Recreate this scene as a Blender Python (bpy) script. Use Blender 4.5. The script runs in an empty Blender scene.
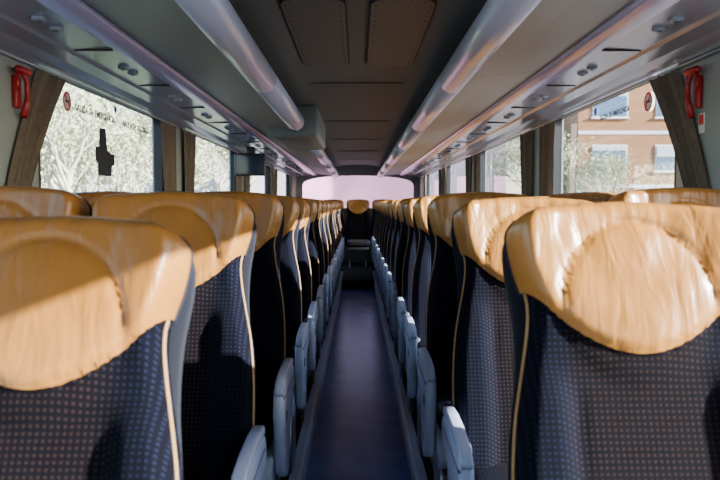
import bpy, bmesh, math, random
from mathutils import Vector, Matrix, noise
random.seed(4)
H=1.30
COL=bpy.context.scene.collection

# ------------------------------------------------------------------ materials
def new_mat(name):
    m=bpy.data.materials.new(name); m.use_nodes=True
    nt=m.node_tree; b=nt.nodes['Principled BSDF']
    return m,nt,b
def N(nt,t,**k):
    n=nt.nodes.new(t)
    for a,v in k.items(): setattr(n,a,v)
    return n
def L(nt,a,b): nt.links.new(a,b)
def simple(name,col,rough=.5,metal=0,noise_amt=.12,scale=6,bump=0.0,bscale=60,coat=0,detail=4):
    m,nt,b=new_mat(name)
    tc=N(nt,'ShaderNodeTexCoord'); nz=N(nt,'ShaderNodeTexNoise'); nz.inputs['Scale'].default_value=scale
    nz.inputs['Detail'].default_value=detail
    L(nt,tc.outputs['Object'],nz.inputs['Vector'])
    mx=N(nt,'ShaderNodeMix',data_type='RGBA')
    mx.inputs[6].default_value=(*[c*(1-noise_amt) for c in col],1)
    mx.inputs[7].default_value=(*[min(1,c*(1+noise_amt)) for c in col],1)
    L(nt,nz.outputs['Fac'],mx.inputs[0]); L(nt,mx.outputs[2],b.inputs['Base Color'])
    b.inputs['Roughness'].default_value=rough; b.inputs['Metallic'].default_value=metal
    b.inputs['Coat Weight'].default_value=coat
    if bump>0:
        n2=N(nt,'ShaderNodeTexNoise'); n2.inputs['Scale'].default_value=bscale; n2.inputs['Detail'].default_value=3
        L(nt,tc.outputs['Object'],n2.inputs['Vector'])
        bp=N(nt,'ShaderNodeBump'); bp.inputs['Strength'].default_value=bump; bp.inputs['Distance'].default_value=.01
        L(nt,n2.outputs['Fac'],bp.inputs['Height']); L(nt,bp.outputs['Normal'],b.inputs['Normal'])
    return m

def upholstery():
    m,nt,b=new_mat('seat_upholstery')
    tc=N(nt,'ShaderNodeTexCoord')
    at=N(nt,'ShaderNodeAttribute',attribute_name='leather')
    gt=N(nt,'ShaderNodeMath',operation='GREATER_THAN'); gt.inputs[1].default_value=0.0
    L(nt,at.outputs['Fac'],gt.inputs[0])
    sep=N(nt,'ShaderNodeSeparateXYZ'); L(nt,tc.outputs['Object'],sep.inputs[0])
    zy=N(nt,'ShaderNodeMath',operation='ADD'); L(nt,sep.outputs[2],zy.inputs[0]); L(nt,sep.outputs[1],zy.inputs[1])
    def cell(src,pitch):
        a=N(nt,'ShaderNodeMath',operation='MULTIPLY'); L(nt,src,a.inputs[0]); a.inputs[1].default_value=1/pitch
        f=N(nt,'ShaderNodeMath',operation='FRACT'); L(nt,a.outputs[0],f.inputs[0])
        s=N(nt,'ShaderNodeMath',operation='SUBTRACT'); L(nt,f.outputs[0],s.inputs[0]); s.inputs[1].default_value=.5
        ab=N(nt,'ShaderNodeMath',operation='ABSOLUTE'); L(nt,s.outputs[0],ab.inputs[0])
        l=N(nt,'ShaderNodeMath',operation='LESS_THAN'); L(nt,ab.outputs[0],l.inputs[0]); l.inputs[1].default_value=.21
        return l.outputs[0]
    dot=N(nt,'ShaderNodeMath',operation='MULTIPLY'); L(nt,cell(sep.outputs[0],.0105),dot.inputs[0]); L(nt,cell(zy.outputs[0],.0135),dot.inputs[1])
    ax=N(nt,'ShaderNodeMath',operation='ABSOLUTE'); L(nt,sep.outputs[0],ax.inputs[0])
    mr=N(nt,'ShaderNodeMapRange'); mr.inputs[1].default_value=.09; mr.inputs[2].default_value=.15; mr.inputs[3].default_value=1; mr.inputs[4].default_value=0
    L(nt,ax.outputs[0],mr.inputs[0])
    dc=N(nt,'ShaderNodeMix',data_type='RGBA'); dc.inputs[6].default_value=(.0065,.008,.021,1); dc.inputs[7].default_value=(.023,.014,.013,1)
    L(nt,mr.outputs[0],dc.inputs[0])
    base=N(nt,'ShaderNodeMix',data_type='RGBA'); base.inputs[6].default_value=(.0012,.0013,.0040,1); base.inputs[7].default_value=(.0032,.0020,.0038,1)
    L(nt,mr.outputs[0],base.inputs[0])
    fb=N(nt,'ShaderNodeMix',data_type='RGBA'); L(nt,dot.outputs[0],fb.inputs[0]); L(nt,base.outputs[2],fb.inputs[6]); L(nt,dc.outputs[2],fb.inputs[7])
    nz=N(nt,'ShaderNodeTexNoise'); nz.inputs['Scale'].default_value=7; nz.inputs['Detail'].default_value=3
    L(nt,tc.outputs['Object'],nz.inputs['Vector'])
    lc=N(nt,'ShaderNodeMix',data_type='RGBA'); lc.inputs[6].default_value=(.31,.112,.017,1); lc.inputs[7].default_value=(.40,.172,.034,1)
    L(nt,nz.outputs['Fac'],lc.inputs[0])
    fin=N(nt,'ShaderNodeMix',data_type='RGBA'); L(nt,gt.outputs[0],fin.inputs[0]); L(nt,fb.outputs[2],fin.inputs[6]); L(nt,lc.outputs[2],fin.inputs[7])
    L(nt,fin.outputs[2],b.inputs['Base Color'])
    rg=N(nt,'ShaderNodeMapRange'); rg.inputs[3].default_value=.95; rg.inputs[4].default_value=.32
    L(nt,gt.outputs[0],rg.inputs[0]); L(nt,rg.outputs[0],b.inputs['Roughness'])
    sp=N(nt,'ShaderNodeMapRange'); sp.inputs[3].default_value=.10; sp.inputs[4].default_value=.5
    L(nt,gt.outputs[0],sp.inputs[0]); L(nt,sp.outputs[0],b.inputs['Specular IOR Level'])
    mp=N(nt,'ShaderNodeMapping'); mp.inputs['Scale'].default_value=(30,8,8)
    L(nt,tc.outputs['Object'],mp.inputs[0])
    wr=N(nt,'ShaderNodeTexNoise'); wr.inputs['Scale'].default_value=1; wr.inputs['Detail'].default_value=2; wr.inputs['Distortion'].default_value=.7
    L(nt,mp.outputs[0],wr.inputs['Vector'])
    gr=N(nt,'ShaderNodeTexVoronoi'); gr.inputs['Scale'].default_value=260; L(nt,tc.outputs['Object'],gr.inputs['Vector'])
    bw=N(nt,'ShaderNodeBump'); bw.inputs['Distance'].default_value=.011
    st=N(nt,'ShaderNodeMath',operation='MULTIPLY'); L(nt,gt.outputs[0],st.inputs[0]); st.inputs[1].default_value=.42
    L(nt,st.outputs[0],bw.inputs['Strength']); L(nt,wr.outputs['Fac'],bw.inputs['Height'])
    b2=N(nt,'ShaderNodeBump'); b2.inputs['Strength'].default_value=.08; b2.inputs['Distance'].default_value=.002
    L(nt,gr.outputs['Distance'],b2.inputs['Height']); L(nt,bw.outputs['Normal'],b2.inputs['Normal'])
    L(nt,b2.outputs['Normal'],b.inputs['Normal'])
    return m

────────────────

**GOAL OF THE EXERCISE:** Copy the data word for word. Pictures do not go in the copy.

**ANSWER TO THIS PROBLEM:**
Recreate this scene as a Blender Python (bpy) script. Use Blender 4.5. The script runs in an empty Blender scene.
import bpy, bmesh, math, random
from mathutils import Vector, Matrix, noise
random.seed(4)
H=1.30
COL=bpy.context.scene.collection

# ------------------------------------------------------------------ materials
def new_mat(name):
    m=bpy.data.materials.new(name); m.use_nodes=True
    nt=m.node_tree; b=nt.nodes['Principled BSDF']
    return m,nt,b
def N(nt,t,**k):
    n=nt.nodes.new(t)
    for a,v in k.items(): setattr(n,a,v)
    return n
def L(nt,a,b): nt.links.new(a,b)
def simple(name,col,rough=.5,metal=0,noise_amt=.12,scale=6,bump=0.0,bscale=60,coat=0,detail=4):
    m,nt,b=new_mat(name)
    tc=N(nt,'ShaderNodeTexCoord'); nz=N(nt,'ShaderNodeTexNoise'); nz.inputs['Scale'].default_value=scale
    nz.inputs['Detail'].default_value=detail
    L(nt,tc.outputs['Object'],nz.inputs['Vector'])
    mx=N(nt,'ShaderNodeMix',data_type='RGBA')
    mx.inputs[6].default_value=(*[c*(1-noise_amt) for c in col],1)
    mx.inputs[7].default_value=(*[min(1,c*(1+noise_amt)) for c in col],1)
    L(nt,nz.outputs['Fac'],mx.inputs[0]); L(nt,mx.outputs[2],b.inputs['Base Color'])
    b.inputs['Roughness'].default_value=rough; b.inputs['Metallic'].default_value=metal
    b.inputs['Coat Weight'].default_value=coat
    if bump>0:
        n2=N(nt,'ShaderNodeTexNoise'); n2.inputs['Scale'].default_value=bscale; n2.inputs['Detail'].default_value=3
        L(nt,tc.outputs['Object'],n2.inputs['Vector'])
        bp=N(nt,'ShaderNodeBump'); bp.inputs['Strength'].default_value=bump; bp.inputs['Distance'].default_value=.01
        L(nt,n2.outputs['Fac'],bp.inputs['Height']); L(nt,bp.outputs['Normal'],b.inputs['Normal'])
    return m

def upholstery():
    m,nt,b=new_mat('seat_upholstery')
    tc=N(nt,'ShaderNodeTexCoord')
    at=N(nt,'ShaderNodeAttribute',attribute_name='leather')
    gt=N(nt,'ShaderNodeMath',operation='GREATER_THAN'); gt.inputs[1].default_value=0.0
    L(nt,at.outputs['Fac'],gt.inputs[0])
    sep=N(nt,'ShaderNodeSeparateXYZ'); L(nt,tc.outputs['Object'],sep.inputs[0])
    zy=N(nt,'ShaderNodeMath',operation='ADD'); L(nt,sep.outputs[2],zy.inputs[0]); L(nt,sep.outputs[1],zy.inputs[1])
    def cell(src,pitch):
        a=N(nt,'ShaderNodeMath',operation='MULTIPLY'); L(nt,src,a.inputs[0]); a.inputs[1].default_value=1/pitch
        f=N(nt,'ShaderNodeMath',operation='FRACT'); L(nt,a.outputs[0],f.inputs[0])
        s=N(nt,'ShaderNodeMath',operation='SUBTRACT'); L(nt,f.outputs[0],s.inputs[0]); s.inputs[1].default_value=.5
        ab=N(nt,'ShaderNodeMath',operation='ABSOLUTE'); L(nt,s.outputs[0],ab.inputs[0])
        l=N(nt,'ShaderNodeMath',operation='LESS_THAN'); L(nt,ab.outputs[0],l.inputs[0]); l.inputs[1].default_value=.21
        return l.outputs[0]
    dot=N(nt,'ShaderNodeMath',operation='MULTIPLY'); L(nt,cell(sep.outputs[0],.0105),dot.inputs[0]); L(nt,cell(zy.outputs[0],.0135),dot.inputs[1])
    ax=N(nt,'ShaderNodeMath',operation='ABSOLUTE'); L(nt,sep.outputs[0],ax.inputs[0])
    mr=N(nt,'ShaderNodeMapRange'); mr.inputs[1].default_value=.09; mr.inputs[2].default_value=.15; mr.inputs[3].default_value=1; mr.inputs[4].default_value=0
    L(nt,ax.outputs[0],mr.inputs[0])
    dc=N(nt,'ShaderNodeMix',data_type='RGBA'); dc.inputs[6].default_value=(.0065,.008,.021,1); dc.inputs[7].default_value=(.023,.014,.013,1)
    L(nt,mr.outputs[0],dc.inputs[0])
    base=N(nt,'ShaderNodeMix',data_type='RGBA'); base.inputs[6].default_value=(.0012,.0013,.0040,1); base.inputs[7].default_value=(.0032,.0020,.0038,1)
    L(nt,mr.outputs[0],base.inputs[0])
    fb=N(nt,'ShaderNodeMix',data_type='RGBA'); L(nt,dot.outputs[0],fb.inputs[0]); L(nt,base.outputs[2],fb.inputs[6]); L(nt,dc.outputs[2],fb.inputs[7])
    nz=N(nt,'ShaderNodeTexNoise'); nz.inputs['Scale'].default_value=7; nz.inputs['Detail'].default_value=3
    L(nt,tc.outputs['Object'],nz.inputs['Vector'])
    lc=N(nt,'ShaderNodeMix',data_type='RGBA'); lc.inputs[6].default_value=(.31,.112,.017,1); lc.inputs[7].default_value=(.40,.172,.034,1)
    L(nt,nz.outputs['Fac'],lc.inputs[0])
    fin=N(nt,'ShaderNodeMix',data_type='RGBA'); L(nt,gt.outputs[0],fin.inputs[0]); L(nt,fb.outputs[2],fin.inputs[6]); L(nt,lc.outputs[2],fin.inputs[7])
    L(nt,fin.outputs[2],b.inputs['Base Color'])
    rg=N(nt,'ShaderNodeMapRange'); rg.inputs[3].default_value=.95; rg.inputs[4].default_value=.32
    L(nt,gt.outputs[0],rg.inputs[0]); L(nt,rg.outputs[0],b.inputs['Roughness'])
    sp=N(nt,'ShaderNodeMapRange'); sp.inputs[3].default_value=.10; sp.inputs[4].default_value=.5
    L(nt,gt.outputs[0],sp.inputs[0]); L(nt,sp.outputs[0],b.inputs['Specular IOR Level'])
    mp=N(nt,'ShaderNodeMapping'); mp.inputs['Scale'].default_value=(30,8,8)
    L(nt,tc.outputs['Object'],mp.inputs[0])
    wr=N(nt,'ShaderNodeTexNoise'); wr.inputs['Scale'].default_value=1; wr.inputs['Detail'].default_value=2; wr.inputs['Distortion'].default_value=.7
    L(nt,mp.outputs[0],wr.inputs['Vector'])
    gr=N(nt,'ShaderNodeTexVoronoi'); gr.inputs['Scale'].default_value=260; L(nt,tc.outputs['Object'],gr.inputs['Vector'])
    bw=N(nt,'ShaderNodeBump'); bw.inputs['Distance'].default_value=.011
    st=N(nt,'ShaderNodeMath',operation='MULTIPLY'); L(nt,gt.outputs[0],st.inputs[0]); st.inputs[1].default_value=.42
    L(nt,st.outputs[0],bw.inputs['Strength']); L(nt,wr.outputs['Fac'],bw.inputs['Height'])
    b2=N(nt,'ShaderNodeBump'); b2.inputs['Strength'].default_value=.08; b2.inputs['Distance'].default_value=.002
    L(nt,gr.outputs['Distance'],b2.inputs['Height']); L(nt,bw.outputs['Normal'],b2.inputs['Normal'])
    L(nt,b2.outputs['Normal'],b.inputs['Normal'])
    return m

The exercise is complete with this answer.